NASA’s PACE project utilizes INGENERIC’s microlens arrays

Revolutionary technology for ocean exploration: NASA has taken a decisive step in the exploration of the oceans and atmosphere by launching the PACE project. This mission, which measures the “color of the oceans” from orbit, was successfully launched on February 8, 2024, when a NASA science satellite was sent into space on a SpaceX Falcon 9 rocket. Part of the equipment on board are microlens arrays from INGENERIC!

The NASA PACE mission (“Plankton, Aerosol, Cloud, Ocean Ecosystem”) was developed by scientists over a period of 20 years to better understand the interactions between the ocean and the atmosphere. The mission, which is scheduled to run until March 2027, will focus on researching plankton, aerosols and clouds in the coming months, as these factors play an important role in the global climate system.
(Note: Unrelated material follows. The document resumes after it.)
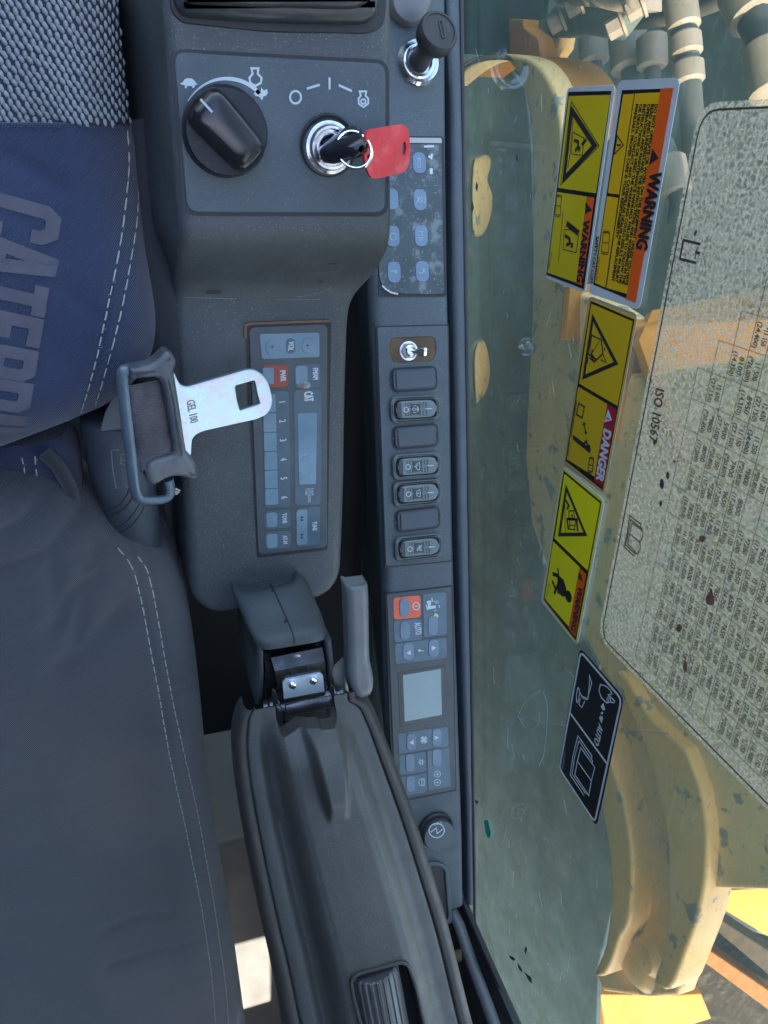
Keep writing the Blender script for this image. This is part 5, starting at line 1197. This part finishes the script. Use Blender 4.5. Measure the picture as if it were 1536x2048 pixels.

NASA PACE satellite(Credit: NASA GSFC,

PACE is equipped with three state-of-the-art instruments: the Ocean Color Instrument (OCI), the Spectro-polarimeter for Planetary Exploration (SPEXone) and the Hyper Angular Research Polarimeter (HARP2). The purpose of these instruments is to study ocean color, aerosol concentration, cloud reflectance in the atmosphere and other relevant parameters. The data collected will help scientists to better understand the role of the ocean in regulating the climate, for example by studying carbon uptake by phytoplankton and the influence of aerosols and clouds on the climate.

The OCI is used for hyperspectral observation of the world’s oceans and covers the ultraviolet, visible and near-infrared spectrum with a finer resolution than previous measurements of ocean color. This instrument observes the spectrum from 350 to 885 nanometers at intervals of five nanometers, in contrast to older multispectral instruments that only collected data at a few selected wavelengths.

The central component of the OCI is a microlens array from INGENERIC, which couples the received light in the short-wave infrared into a glass fiber bundle with high efficiency. During the development of the OCI, INGENERIC’s microlens arrays, which are manufactured using precision glass molding, proved to be far superior to etched arrays: they exceeded NASA’s original requirements and will thus contribute to a significant increase in efficiency when coupling the light from the ocean surface into the optical fibers of the satellite’s optical system.

Commenting on the significance of using INGENERIC’s microlens arrays in a groundbreaking project such as the PACE mission, Dr. Stefan Hambücker, CEO of INGENERIC, said:

“We are proud that our company has been able to prove itself as a supplier to NASA and impress them with the quality of our products. The use of our microlens arrays in the PACE mission underlines not only the technological excellence of our company, but also our shared commitment to the exploration and preservation of our planet. It is an honor to be part of a project that will deepen the understanding of the complex relationships between the ocean and atmosphere and ultimately contribute to a more sustainable future.”